* Begin Dataset extract *

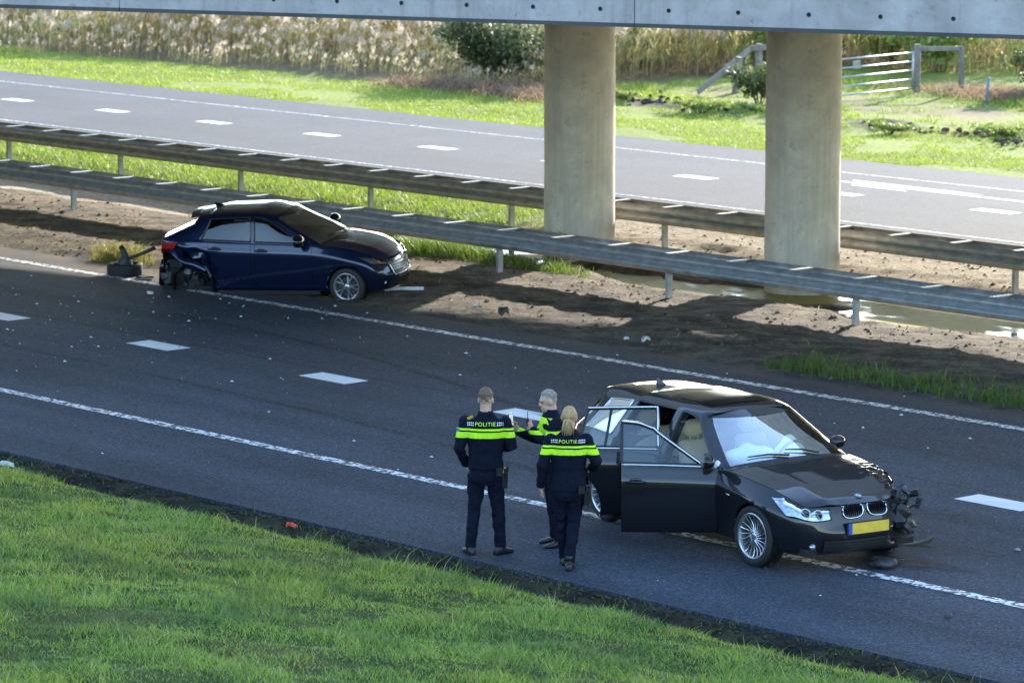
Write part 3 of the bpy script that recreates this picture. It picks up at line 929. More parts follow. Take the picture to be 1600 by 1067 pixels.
shrub('bush', (-63.2, 74.9, 0), (1.5, .8, .65), 1800, .08, [(.12, .16, .04), (.2, .2, .06), (.26, .22, .09)], [3, 2, 2], 'brownish green bush right of the gate post', 14)
for k, (x, y) in enumerate([(-69.4, 65.9), (-66.0, 65.2), (-64.6, 66.0), (-59.3, 64.6), (-57.3, 65.9), (-62.5, 65.3)]):
    shrub('leafy_weed', (x, y, .02), (1.2, .4, .13), 600, .05, [(.20, .28, .06), (.27, .33, .08), (.33, .31, .13)], [2, 2, 1],
          'bright green leafy weed on the dug ditch edge, %s' % ['beside the left pillar', 'left of the right pillar', 'touching the right pillar', 'below the blue post', 'at the right picture edge', 'right of the right pillar'][k], 8)
# dug-up clods of dark soil
def clod_pile(loc, rx, ry, n, s, col, label):
    root = empty('soil_heap', (loc[0], loc[1], float(field_z(np.array([loc[0]]), np.array([loc[1]]))[0])), 0, label, 'soil heap')
    mt = simple('dug_soil', col, .95, 0, .4, 9, .6, 18)
    for k in range(n):
        mb = MB()
        c = (rng.normal(0, rx), rng.normal(0, ry), .0 + abs(rng.normal(0, .04)))
        r = s * .62 * (.5 + rng.random(3)) * np.array([1, 1, .7])
        mb.ball(c, r, 7, 5)
        mb.v = [tuple(Vector(c) + (Vector(v) - Vector(c)) * (.75 + .5 * rng.random())) for v in mb.v]
        mb.build('clod', mt, root)
    return root
clod_pile((-68.2, 66.2), 1.3, .35, 60, .11, (.05, .038, .032), 'heap of dark dug clods between the two pillars')
clod_pile((-71.2, 67.6), .8, .3, 30, .10, (.045, .033, .033), 'small dark soil heap right of the left pillar')
clod_pile((-60.2, 65.6), .5, .2, 22, .09, (.07, .045, .045), 'small heap of brown clods right of the right pillar')
clod_pile((-58.4, 65.5), .8, .25, 40, .10, (.15, .085, .06), 'reddish brown soil heap on the grass verge under the gate')
clod_pile((-55.6, 65.0), .6, .2, 26, .09, (.08, .05, .045), 'brown soil heap at the right picture edge')
# ------------------------------------------------------------------ field gate and fences
WOOD = simple('weathered_wood', (.21, .185, .16), .85, 0, .3, 6, .5, 30)
gate = empty('field_gate', (-66.2, 73.0, 0), 0, 'galvanised tubular field gate seen beside the right pillar', 'gate')
gd = Vector((.10, -.995, 0)).normalized()
GL = 3.9
for j in range(5):
    z = .12 + .225 * j
    mb = MB(); mb.tube([Vector((0, 0, z)), gd * GL + Vector((0, 0, z))], .021, 8)
    mb.build('bar', M['galv'], gate, True)
for s in (0.0, GL):
    mb = MB(); mb.tube([gd * s + Vector((0, 0, .08)), gd * s + Vector((0, 0, 1.06))], .026, 8); mb.build('upright', M['galv'], gate, True)
mb = MB(); mb.box((gd.x * 2.35, gd.y * 2.35, .85), (.012, .13, .10)); mb.build('latch_plate', M['galv_dull'], gate)
def post(loc, h, r, label, tilt=0):
    mb = MB(); mb.tube([(0, 0, -.3), (0, 0, h * .5), (tilt, 0, h - .02), (tilt, 0, h)], [r, r, r * .97, r * .8], 10)
    o = mb.build('fence_post', WOOD, None, auto=40); o.location = loc
    return tag(o, label, 'fence post')
post((-66.28, 73.25, 0), 1.22, .09, 'thick wooden post that the field gate hangs on')
f1 = empty('rail_fence', (-66.28, 73.25, 0), 0, 'weathered wooden rail fence joining the gate post on its right', 'fence')
mb = MB(); mb.box((.36, .50, 1.10), (.02, .58, .055), Matrix.Rotation(R_(-34), 3, 'Z')); mb.build('rail', WOOD, f1)
mb = MB(); mb.box((.66, .95, .45), (.05, .05, .68)); mb.build('upright', WOOD, f1)
f2 = empty('broken_fence', (-69.0, 69.6, 0), 0, 'broken wooden fence with a fallen diagonal rail between the pillars', 'fence')
def plank(a, b, w, t, name='rail', par=None):
    a, b = Vector(a), Vector(b); d = (b - a); L = d.length; q = d.to_track_quat('X', 'Z').to_matrix()
    mb = MB(); mb.box((a + b) / 2, (L / 2, t, w), q); return mb.build(name, WOOD, par)
plank((-.6, -.9, .05), (-1.2, 1.6, 1.0), .075, .02, 'rail', f2)
plank((-1.25, 1.65, 1.0), (-.3, 3.2, 1.05), .07, .02, 'rail', f2)
mb = MB(); mb.box((-.35, .25, .35), (.07, .07, .55), Matrix.Rotation(.12, 3, 'Y')); mb.build('upright', WOOD, f2)
mb = MB(); mb.box((-1.2, 1.9, .4), (.07, .07, .7)); mb.build('upright', WOOD, f2)
bp = MB(); bp.tube([(0, 0, -.2), (.02, 0, .3), (.05, .02, .62)], .03, 8)
bo = tag(bp.build('marker_post', simple('blue_plastic', (.08, .24, .36), .5), None, True), 'thin blue plastic post holding the fence string', 'post')
bo.location = (-63.1, 72.3, 0)
wr = MB()
pts = []
A_, B_, C_ = Vector((-64.6, 68.2, .16)), Vector((-63.06, 72.3, .58)), Vector((-57.0, 76.5, .75))
for t in np.linspace(0, 1, 9): pts.append(A_.lerp(B_, t) - Vector((0, 0, .12 * 4 * t * (1 - t))))
for t in np.linspace(.1, 1, 8): pts.append(B_.lerp(C_, t) - Vector((0, 0, .08 * 4 * t * (1 - t))))
wr.tube(pts, .010, 5)
tag(wr.build('fence_string', simple('pale_string', (.45, .38, .32), .8), None, True), 'pale slack string running from the gate to the blue post', 'string')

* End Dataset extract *

--- Exercise prompt ---
Give back every line exactly as it stands, pictures excluded.

--- Task result ---
Write part 3 of the bpy script that recreates this picture. It picks up at line 929. More parts follow. Take the picture to be 1600 by 1067 pixels.
shrub('bush', (-63.2, 74.9, 0), (1.5, .8, .65), 1800, .08, [(.12, .16, .04), (.2, .2, .06), (.26, .22, .09)], [3, 2, 2], 'brownish green bush right of the gate post', 14)
for k, (x, y) in enumerate([(-69.4, 65.9), (-66.0, 65.2), (-64.6, 66.0), (-59.3, 64.6), (-57.3, 65.9), (-62.5, 65.3)]):
    shrub('leafy_weed', (x, y, .02), (1.2, .4, .13), 600, .05, [(.20, .28, .06), (.27, .33, .08), (.33, .31, .13)], [2, 2, 1],
          'bright green leafy weed on the dug ditch edge, %s' % ['beside the left pillar', 'left of the right pillar', 'touching the right pillar', 'below the blue post', 'at the right picture edge', 'right of the right pillar'][k], 8)
# dug-up clods of dark soil
def clod_pile(loc, rx, ry, n, s, col, label):
    root = empty('soil_heap', (loc[0], loc[1], float(field_z(np.array([loc[0]]), np.array([loc[1]]))[0])), 0, label, 'soil heap')
    mt = simple('dug_soil', col, .95, 0, .4, 9, .6, 18)
    for k in range(n):
        mb = MB()
        c = (rng.normal(0, rx), rng.normal(0, ry), .0 + abs(rng.normal(0, .04)))
        r = s * .62 * (.5 + rng.random(3)) * np.array([1, 1, .7])
        mb.ball(c, r, 7, 5)
        mb.v = [tuple(Vector(c) + (Vector(v) - Vector(c)) * (.75 + .5 * rng.random())) for v in mb.v]
        mb.build('clod', mt, root)
    return root
clod_pile((-68.2, 66.2), 1.3, .35, 60, .11, (.05, .038, .032), 'heap of dark dug clods between the two pillars')
clod_pile((-71.2, 67.6), .8, .3, 30, .10, (.045, .033, .033), 'small dark soil heap right of the left pillar')
clod_pile((-60.2, 65.6), .5, .2, 22, .09, (.07, .045, .045), 'small heap of brown clods right of the right pillar')
clod_pile((-58.4, 65.5), .8, .25, 40, .10, (.15, .085, .06), 'reddish brown soil heap on the grass verge under the gate')
clod_pile((-55.6, 65.0), .6, .2, 26, .09, (.08, .05, .045), 'brown soil heap at the right picture edge')
# ------------------------------------------------------------------ field gate and fences
WOOD = simple('weathered_wood', (.21, .185, .16), .85, 0, .3, 6, .5, 30)
gate = empty('field_gate', (-66.2, 73.0, 0), 0, 'galvanised tubular field gate seen beside the right pillar', 'gate')
gd = Vector((.10, -.995, 0)).normalized()
GL = 3.9
for j in range(5):
    z = .12 + .225 * j
    mb = MB(); mb.tube([Vector((0, 0, z)), gd * GL + Vector((0, 0, z))], .021, 8)
    mb.build('bar', M['galv'], gate, True)
for s in (0.0, GL):
    mb = MB(); mb.tube([gd * s + Vector((0, 0, .08)), gd * s + Vector((0, 0, 1.06))], .026, 8); mb.build('upright', M['galv'], gate, True)
mb = MB(); mb.box((gd.x * 2.35, gd.y * 2.35, .85), (.012, .13, .10)); mb.build('latch_plate', M['galv_dull'], gate)
def post(loc, h, r, label, tilt=0):
    mb = MB(); mb.tube([(0, 0, -.3), (0, 0, h * .5), (tilt, 0, h - .02), (tilt, 0, h)], [r, r, r * .97, r * .8], 10)
    o = mb.build('fence_post', WOOD, None, auto=40); o.location = loc
    return tag(o, label, 'fence post')
post((-66.28, 73.25, 0), 1.22, .09, 'thick wooden post that the field gate hangs on')
f1 = empty('rail_fence', (-66.28, 73.25, 0), 0, 'weathered wooden rail fence joining the gate post on its right', 'fence')
mb = MB(); mb.box((.36, .50, 1.10), (.02, .58, .055), Matrix.Rotation(R_(-34), 3, 'Z')); mb.build('rail', WOOD, f1)
mb = MB(); mb.box((.66, .95, .45), (.05, .05, .68)); mb.build('upright', WOOD, f1)
f2 = empty('broken_fence', (-69.0, 69.6, 0), 0, 'broken wooden fence with a fallen diagonal rail between the pillars', 'fence')
def plank(a, b, w, t, name='rail', par=None):
    a, b = Vector(a), Vector(b); d = (b - a); L = d.length; q = d.to_track_quat('X', 'Z').to_matrix()
    mb = MB(); mb.box((a + b) / 2, (L / 2, t, w), q); return mb.build(name, WOOD, par)
plank((-.6, -.9, .05), (-1.2, 1.6, 1.0), .075, .02, 'rail', f2)
plank((-1.25, 1.65, 1.0), (-.3, 3.2, 1.05), .07, .02, 'rail', f2)
mb = MB(); mb.box((-.35, .25, .35), (.07, .07, .55), Matrix.Rotation(.12, 3, 'Y')); mb.build('upright', WOOD, f2)
mb = MB(); mb.box((-1.2, 1.9, .4), (.07, .07, .7)); mb.build('upright', WOOD, f2)
bp = MB(); bp.tube([(0, 0, -.2), (.02, 0, .3), (.05, .02, .62)], .03, 8)
bo = tag(bp.build('marker_post', simple('blue_plastic', (.08, .24, .36), .5), None, True), 'thin blue plastic post holding the fence string', 'post')
bo.location = (-63.1, 72.3, 0)
wr = MB()
pts = []
A_, B_, C_ = Vector((-64.6, 68.2, .16)), Vector((-63.06, 72.3, .58)), Vector((-57.0, 76.5, .75))
for t in np.linspace(0, 1, 9): pts.append(A_.lerp(B_, t) - Vector((0, 0, .12 * 4 * t * (1 - t))))
for t in np.linspace(.1, 1, 8): pts.append(B_.lerp(C_, t) - Vector((0, 0, .08 * 4 * t * (1 - t))))
wr.tube(pts, .010, 5)
tag(wr.build('fence_string', simple('pale_string', (.45, .38, .32), .8), None, True), 'pale slack string running from the gate to the blue post', 'string')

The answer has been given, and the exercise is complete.